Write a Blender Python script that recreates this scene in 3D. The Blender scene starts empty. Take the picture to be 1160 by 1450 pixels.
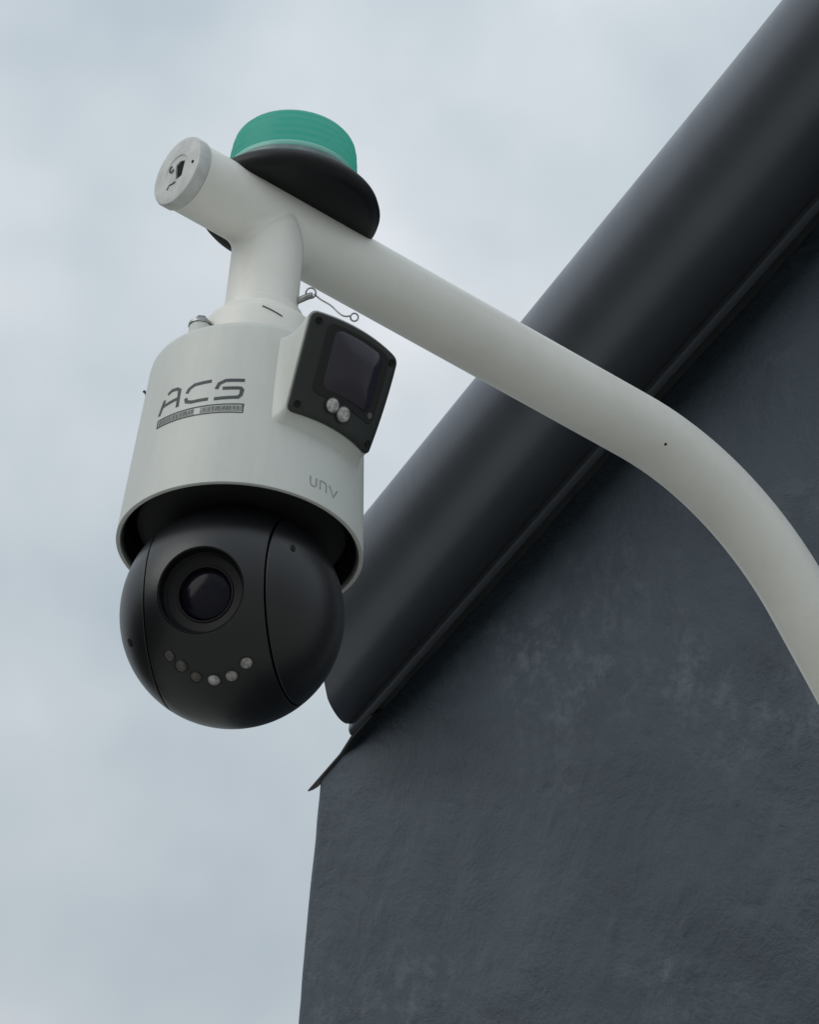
import bpy, bmesh, math, random
from math import sin, cos, pi, radians, sqrt, atan2
from mathutils import Vector, Matrix, noise
random.seed(7)
scene = bpy.context.scene
COL = scene.collection

# ------------------------------------------------------------------ camera
cam_d = bpy.data.cameras.new('camera'); cam = bpy.data.objects.new('camera', cam_d); COL.objects.link(cam)
scene.camera = cam
cam_d.sensor_fit = 'HORIZONTAL'; cam_d.sensor_width = 36; cam_d.lens = 180
cam_d.clip_start = .05; cam_d.clip_end = 2000
EL, ROLL = radians(33), radians(4.7)
fwd = Vector((0, cos(EL), sin(EL))); rgt = Vector((1, 0, 0)); upv = Vector((0, -sin(EL), cos(EL)))
R_ = cos(ROLL)*rgt + sin(ROLL)*upv; U_ = -sin(ROLL)*rgt + cos(ROLL)*upv
cam.matrix_world = Matrix(((R_.x, U_.x, -fwd.x, .12727), (R_.y, U_.y, -fwd.y, -2.64865), (R_.z, U_.z, -fwd.z, 1.32796), (0, 0, 0, 1)))

# ------------------------------------------------------------------ sky, sun, exposure
SUN_EL, SUN_AZ = radians(24), radians(-62)          # azimuth from -Y (towards the viewer) to the left
world = bpy.data.worlds.new('World'); scene.world = world; world.use_nodes = True
nt = world.node_tree; nt.nodes.clear(); N = nt.nodes.new; L = nt.links.new
out = N('ShaderNodeOutputWorld'); bg = N('ShaderNodeBackground'); bg.inputs['Strength'].default_value = .1
sky = N('ShaderNodeTexSky'); sky.sky_type = 'NISHITA'; sky.sun_disc = False
sky.sun_elevation = SUN_EL
tc = N('ShaderNodeTexCoord')
def noise_node(scale, detail, rough=.5, offs=(0, 0, 0), sc=(1, 1, 1)):
    mp = N('ShaderNodeMapping'); mp.inputs['Location'].default_value = offs; mp.inputs['Scale'].default_value = sc
    L(tc.outputs['Generated'], mp.inputs['Vector'])
    n = N('ShaderNodeTexNoise'); n.inputs['Scale'].default_value = scale; n.inputs['Detail'].default_value = detail
    n.inputs['Roughness'].default_value = rough; L(mp.outputs[0], n.inputs['Vector']); return n
n1 = noise_node(6.0, 3, .45, (7.262, 7.703, 2.734), (1, 1, 1.6)); n2 = noise_node(19, 3, .5, (2.1, .4, 1.2))
add = N('ShaderNodeMath'); add.operation = 'MULTIPLY_ADD'; add.inputs[1].default_value = .35
L(n2.outputs['Fac'], add.inputs[0]); L(n1.outputs['Fac'], add.inputs[2])
rmp = N('ShaderNodeValToRGB'); e = rmp.color_ramp.elements
e[0].position = .46; e[0].color = (.43, .505, .565, 1)
e[1].position = .90; e[1].color = (.82, .845, .885, 1)
m1 = e.new(.66); m1.color = (.575, .635, .68, 1)
L(add.outputs[0], rmp.inputs['Fac'])
mul = N('ShaderNodeVectorMath'); mul.operation = 'SCALE'; mul.inputs['Scale'].default_value = 10.0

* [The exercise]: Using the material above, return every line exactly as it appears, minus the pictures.

* [Answer to the problem]:
Write a Blender Python script that recreates this scene in 3D. The Blender scene starts empty. Take the picture to be 1160 by 1450 pixels.
import bpy, bmesh, math, random
from math import sin, cos, pi, radians, sqrt, atan2
from mathutils import Vector, Matrix, noise
random.seed(7)
scene = bpy.context.scene
COL = scene.collection

# ------------------------------------------------------------------ camera
cam_d = bpy.data.cameras.new('camera'); cam = bpy.data.objects.new('camera', cam_d); COL.objects.link(cam)
scene.camera = cam
cam_d.sensor_fit = 'HORIZONTAL'; cam_d.sensor_width = 36; cam_d.lens = 180
cam_d.clip_start = .05; cam_d.clip_end = 2000
EL, ROLL = radians(33), radians(4.7)
fwd = Vector((0, cos(EL), sin(EL))); rgt = Vector((1, 0, 0)); upv = Vector((0, -sin(EL), cos(EL)))
R_ = cos(ROLL)*rgt + sin(ROLL)*upv; U_ = -sin(ROLL)*rgt + cos(ROLL)*upv
cam.matrix_world = Matrix(((R_.x, U_.x, -fwd.x, .12727), (R_.y, U_.y, -fwd.y, -2.64865), (R_.z, U_.z, -fwd.z, 1.32796), (0, 0, 0, 1)))

# ------------------------------------------------------------------ sky, sun, exposure
SUN_EL, SUN_AZ = radians(24), radians(-62)          # azimuth from -Y (towards the viewer) to the left
world = bpy.data.worlds.new('World'); scene.world = world; world.use_nodes = True
nt = world.node_tree; nt.nodes.clear(); N = nt.nodes.new; L = nt.links.new
out = N('ShaderNodeOutputWorld'); bg = N('ShaderNodeBackground'); bg.inputs['Strength'].default_value = .1
sky = N('ShaderNodeTexSky'); sky.sky_type = 'NISHITA'; sky.sun_disc = False
sky.sun_elevation = SUN_EL
tc = N('ShaderNodeTexCoord')
def noise_node(scale, detail, rough=.5, offs=(0, 0, 0), sc=(1, 1, 1)):
    mp = N('ShaderNodeMapping'); mp.inputs['Location'].default_value = offs; mp.inputs['Scale'].default_value = sc
    L(tc.outputs['Generated'], mp.inputs['Vector'])
    n = N('ShaderNodeTexNoise'); n.inputs['Scale'].default_value = scale; n.inputs['Detail'].default_value = detail
    n.inputs['Roughness'].default_value = rough; L(mp.outputs[0], n.inputs['Vector']); return n
n1 = noise_node(6.0, 3, .45, (7.262, 7.703, 2.734), (1, 1, 1.6)); n2 = noise_node(19, 3, .5, (2.1, .4, 1.2))
add = N('ShaderNodeMath'); add.operation = 'MULTIPLY_ADD'; add.inputs[1].default_value = .35
L(n2.outputs['Fac'], add.inputs[0]); L(n1.outputs['Fac'], add.inputs[2])
rmp = N('ShaderNodeValToRGB'); e = rmp.color_ramp.elements
e[0].position = .46; e[0].color = (.43, .505, .565, 1)
e[1].position = .90; e[1].color = (.82, .845, .885, 1)
m1 = e.new(.66); m1.color = (.575, .635, .68, 1)
L(add.outputs[0], rmp.inputs['Fac'])
mul = N('ShaderNodeVectorMath'); mul.operation = 'SCALE'; mul.inputs['Scale'].default_value = 10.0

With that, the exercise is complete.